**Required work**
Give again only the lines beginning with the one that contains "Reconstruct this image" and ending with the one that contains "COL = scene.collection"; include both of those lines.

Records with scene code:

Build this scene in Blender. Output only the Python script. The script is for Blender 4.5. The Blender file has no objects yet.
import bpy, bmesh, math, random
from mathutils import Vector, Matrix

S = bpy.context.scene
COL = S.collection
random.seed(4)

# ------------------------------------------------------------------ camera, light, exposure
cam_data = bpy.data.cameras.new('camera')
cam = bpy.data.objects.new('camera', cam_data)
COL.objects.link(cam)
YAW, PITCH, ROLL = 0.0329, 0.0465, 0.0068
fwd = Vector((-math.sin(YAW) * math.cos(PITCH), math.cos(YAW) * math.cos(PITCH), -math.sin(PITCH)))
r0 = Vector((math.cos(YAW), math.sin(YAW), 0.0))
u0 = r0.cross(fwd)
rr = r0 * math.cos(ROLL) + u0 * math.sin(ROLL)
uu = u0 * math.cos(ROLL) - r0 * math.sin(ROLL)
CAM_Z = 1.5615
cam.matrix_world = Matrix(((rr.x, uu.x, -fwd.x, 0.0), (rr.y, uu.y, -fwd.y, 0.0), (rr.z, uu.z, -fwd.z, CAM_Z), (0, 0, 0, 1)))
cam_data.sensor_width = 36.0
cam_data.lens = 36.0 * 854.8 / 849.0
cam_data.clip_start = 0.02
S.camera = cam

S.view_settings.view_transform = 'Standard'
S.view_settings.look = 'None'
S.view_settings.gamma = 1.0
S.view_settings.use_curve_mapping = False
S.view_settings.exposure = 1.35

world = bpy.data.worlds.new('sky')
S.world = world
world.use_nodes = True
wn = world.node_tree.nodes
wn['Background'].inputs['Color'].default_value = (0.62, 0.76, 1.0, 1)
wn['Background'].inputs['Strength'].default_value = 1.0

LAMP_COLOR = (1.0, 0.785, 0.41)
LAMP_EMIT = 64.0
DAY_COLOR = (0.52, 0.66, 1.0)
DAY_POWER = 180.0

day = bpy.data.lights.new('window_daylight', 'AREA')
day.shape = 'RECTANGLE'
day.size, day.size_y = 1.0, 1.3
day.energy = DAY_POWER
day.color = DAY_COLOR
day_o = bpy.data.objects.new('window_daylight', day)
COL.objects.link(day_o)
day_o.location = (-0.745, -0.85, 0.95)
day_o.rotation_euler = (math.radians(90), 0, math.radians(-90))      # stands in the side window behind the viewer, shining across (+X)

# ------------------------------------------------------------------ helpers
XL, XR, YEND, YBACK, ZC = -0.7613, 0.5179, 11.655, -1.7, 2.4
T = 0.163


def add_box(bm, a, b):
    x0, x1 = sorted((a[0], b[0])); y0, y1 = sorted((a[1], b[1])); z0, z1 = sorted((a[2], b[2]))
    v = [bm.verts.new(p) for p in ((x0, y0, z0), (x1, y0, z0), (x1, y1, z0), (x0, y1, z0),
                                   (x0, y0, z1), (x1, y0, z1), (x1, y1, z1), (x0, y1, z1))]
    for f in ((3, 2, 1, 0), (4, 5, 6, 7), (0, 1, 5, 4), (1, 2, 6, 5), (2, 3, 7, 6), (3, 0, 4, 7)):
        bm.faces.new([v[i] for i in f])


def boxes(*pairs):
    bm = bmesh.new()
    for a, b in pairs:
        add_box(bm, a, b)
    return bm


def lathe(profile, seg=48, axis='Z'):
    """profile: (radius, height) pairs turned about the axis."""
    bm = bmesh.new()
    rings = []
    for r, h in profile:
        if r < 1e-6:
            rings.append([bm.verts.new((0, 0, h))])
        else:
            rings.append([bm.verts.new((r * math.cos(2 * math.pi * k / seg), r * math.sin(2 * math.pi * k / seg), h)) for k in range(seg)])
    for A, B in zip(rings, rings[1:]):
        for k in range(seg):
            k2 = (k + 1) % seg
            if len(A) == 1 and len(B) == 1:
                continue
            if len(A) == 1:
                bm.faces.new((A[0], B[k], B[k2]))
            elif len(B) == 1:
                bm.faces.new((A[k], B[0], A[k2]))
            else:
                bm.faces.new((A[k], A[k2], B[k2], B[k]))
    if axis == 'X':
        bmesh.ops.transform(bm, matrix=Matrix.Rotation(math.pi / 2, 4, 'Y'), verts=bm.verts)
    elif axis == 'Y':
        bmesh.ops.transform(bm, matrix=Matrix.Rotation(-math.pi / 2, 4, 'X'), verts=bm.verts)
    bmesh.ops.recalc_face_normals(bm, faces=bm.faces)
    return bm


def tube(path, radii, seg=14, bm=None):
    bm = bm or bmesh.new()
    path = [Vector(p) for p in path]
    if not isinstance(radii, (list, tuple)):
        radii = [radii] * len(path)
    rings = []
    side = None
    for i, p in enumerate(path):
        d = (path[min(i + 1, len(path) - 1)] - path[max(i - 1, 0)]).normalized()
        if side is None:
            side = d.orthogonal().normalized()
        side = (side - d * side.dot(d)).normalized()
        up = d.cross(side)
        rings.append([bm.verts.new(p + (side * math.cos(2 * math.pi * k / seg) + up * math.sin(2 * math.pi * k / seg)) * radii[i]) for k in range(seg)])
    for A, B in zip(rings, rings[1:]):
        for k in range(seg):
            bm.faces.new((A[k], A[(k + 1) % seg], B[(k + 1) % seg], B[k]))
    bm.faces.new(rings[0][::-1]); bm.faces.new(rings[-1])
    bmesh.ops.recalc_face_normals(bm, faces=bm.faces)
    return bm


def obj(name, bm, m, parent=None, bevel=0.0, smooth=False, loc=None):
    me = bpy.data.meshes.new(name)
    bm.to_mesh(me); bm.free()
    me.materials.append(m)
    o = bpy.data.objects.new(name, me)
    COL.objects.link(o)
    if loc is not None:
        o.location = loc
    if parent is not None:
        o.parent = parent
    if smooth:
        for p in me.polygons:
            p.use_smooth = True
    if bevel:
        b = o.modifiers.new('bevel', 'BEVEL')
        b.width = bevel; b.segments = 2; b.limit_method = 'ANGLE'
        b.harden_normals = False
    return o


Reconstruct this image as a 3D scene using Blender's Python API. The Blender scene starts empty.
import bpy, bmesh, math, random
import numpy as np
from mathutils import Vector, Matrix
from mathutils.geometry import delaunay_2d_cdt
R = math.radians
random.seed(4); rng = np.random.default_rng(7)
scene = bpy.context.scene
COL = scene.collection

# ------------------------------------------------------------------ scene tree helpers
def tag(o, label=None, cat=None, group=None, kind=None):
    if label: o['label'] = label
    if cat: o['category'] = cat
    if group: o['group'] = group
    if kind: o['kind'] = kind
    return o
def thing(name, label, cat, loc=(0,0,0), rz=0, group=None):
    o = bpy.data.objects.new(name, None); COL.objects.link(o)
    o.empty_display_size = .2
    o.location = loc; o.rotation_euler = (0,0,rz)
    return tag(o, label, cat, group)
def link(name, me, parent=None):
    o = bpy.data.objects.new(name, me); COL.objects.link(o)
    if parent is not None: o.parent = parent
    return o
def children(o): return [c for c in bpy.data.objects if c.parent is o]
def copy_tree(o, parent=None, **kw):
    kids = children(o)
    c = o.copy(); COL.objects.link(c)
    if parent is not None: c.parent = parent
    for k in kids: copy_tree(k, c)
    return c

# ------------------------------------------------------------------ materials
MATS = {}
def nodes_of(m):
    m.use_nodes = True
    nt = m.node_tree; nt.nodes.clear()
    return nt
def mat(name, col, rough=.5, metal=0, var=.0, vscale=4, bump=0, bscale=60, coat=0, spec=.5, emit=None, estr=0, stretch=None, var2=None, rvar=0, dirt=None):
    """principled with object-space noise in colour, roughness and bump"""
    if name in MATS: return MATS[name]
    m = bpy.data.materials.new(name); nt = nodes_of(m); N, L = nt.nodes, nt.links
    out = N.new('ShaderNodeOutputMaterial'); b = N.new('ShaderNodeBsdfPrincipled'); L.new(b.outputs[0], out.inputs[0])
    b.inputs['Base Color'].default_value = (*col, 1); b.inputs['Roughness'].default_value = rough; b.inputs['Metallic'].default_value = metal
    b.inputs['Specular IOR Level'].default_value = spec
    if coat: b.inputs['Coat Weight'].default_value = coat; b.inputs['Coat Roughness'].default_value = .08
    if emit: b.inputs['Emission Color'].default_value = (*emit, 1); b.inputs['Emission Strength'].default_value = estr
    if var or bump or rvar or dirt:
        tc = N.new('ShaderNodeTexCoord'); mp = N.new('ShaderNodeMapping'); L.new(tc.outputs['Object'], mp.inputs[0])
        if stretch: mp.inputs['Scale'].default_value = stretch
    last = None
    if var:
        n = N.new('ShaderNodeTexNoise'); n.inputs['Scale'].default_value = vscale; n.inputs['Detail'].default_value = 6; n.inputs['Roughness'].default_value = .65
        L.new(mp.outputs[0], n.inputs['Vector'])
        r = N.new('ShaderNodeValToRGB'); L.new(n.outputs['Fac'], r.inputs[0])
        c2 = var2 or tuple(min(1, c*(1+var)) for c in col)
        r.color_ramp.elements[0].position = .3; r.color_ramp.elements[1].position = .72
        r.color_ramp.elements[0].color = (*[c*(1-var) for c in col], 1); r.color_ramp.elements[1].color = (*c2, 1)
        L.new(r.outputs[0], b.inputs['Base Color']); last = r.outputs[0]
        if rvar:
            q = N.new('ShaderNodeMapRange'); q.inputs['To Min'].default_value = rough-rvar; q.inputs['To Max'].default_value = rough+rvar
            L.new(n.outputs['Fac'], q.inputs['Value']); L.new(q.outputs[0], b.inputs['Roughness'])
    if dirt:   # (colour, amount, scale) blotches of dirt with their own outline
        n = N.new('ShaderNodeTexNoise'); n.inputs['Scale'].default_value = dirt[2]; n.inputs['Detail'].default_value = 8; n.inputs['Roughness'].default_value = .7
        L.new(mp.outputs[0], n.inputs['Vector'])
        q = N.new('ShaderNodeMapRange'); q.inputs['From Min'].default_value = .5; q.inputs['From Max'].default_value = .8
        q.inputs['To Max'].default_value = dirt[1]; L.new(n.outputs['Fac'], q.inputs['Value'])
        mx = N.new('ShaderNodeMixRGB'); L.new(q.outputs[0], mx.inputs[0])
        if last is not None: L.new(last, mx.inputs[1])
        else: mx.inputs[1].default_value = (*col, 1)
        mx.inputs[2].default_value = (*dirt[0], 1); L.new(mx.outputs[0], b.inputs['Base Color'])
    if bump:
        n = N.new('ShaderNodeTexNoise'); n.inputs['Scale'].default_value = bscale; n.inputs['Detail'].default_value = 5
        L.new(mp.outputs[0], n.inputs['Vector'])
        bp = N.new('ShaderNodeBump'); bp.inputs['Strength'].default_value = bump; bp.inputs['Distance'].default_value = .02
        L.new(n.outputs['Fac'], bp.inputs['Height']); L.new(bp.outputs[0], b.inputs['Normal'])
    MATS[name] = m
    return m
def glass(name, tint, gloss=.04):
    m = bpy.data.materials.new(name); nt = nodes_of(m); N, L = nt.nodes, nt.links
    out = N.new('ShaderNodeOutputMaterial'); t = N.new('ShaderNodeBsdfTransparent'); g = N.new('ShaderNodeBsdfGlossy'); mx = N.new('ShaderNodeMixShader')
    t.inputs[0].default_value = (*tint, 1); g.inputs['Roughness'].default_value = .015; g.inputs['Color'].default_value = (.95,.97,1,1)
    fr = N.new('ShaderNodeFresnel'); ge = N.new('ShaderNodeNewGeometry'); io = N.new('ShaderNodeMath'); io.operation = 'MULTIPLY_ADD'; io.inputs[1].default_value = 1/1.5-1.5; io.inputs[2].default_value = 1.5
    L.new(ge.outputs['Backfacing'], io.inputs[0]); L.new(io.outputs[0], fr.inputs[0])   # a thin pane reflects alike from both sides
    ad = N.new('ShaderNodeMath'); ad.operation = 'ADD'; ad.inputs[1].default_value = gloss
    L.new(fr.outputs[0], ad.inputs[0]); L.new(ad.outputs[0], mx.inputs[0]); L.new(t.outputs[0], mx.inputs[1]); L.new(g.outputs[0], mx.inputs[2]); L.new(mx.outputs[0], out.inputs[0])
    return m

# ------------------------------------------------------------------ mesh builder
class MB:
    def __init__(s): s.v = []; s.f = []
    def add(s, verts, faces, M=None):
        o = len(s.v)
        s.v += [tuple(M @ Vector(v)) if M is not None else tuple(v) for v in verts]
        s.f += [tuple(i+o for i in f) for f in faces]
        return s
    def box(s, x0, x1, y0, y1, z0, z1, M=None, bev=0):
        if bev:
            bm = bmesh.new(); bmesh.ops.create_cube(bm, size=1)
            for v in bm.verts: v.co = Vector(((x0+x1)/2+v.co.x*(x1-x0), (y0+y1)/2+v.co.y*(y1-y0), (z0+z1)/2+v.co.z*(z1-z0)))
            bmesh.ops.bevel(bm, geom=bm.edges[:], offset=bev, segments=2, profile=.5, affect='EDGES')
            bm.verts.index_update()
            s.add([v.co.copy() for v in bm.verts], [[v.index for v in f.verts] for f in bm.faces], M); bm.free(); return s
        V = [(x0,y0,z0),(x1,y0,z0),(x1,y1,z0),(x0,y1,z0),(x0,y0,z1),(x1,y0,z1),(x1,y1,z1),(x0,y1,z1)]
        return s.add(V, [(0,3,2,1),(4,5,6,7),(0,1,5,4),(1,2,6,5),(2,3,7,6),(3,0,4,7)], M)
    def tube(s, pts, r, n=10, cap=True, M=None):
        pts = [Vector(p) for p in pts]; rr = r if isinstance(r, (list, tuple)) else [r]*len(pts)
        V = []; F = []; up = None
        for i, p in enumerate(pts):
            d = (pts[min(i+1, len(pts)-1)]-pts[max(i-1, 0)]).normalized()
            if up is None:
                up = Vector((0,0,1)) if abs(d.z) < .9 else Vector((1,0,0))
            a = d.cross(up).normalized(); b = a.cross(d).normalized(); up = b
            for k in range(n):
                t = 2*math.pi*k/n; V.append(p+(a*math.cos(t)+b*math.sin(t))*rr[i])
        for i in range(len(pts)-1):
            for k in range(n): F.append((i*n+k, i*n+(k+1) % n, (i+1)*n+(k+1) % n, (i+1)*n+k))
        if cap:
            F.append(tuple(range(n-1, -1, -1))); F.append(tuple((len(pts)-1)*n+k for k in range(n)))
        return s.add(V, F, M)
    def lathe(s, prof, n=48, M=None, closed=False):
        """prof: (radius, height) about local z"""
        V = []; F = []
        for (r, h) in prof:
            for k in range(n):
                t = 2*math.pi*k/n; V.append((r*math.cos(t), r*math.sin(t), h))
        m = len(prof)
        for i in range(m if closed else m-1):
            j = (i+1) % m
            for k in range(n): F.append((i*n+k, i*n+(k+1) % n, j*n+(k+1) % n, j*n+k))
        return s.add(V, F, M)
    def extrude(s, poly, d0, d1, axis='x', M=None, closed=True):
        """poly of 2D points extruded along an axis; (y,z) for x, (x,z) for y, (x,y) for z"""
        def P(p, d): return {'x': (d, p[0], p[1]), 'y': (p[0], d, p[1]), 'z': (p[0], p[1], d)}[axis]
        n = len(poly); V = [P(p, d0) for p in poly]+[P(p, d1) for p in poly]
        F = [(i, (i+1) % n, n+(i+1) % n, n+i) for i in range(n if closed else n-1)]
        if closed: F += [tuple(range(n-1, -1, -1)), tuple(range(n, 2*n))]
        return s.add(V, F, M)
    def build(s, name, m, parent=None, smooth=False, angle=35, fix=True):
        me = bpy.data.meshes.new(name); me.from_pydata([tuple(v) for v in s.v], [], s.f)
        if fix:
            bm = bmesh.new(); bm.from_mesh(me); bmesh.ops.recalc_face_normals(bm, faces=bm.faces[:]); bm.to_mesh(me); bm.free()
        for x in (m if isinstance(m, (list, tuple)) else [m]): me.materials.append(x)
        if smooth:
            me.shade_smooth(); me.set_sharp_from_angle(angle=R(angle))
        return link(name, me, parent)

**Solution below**
Reconstruct this image as a 3D scene using Blender's Python API. The Blender scene starts empty.
import bpy, bmesh, math, random
import numpy as np
from mathutils import Vector, Matrix
from mathutils.geometry import delaunay_2d_cdt
R = math.radians
random.seed(4); rng = np.random.default_rng(7)
scene = bpy.context.scene
COL = scene.collection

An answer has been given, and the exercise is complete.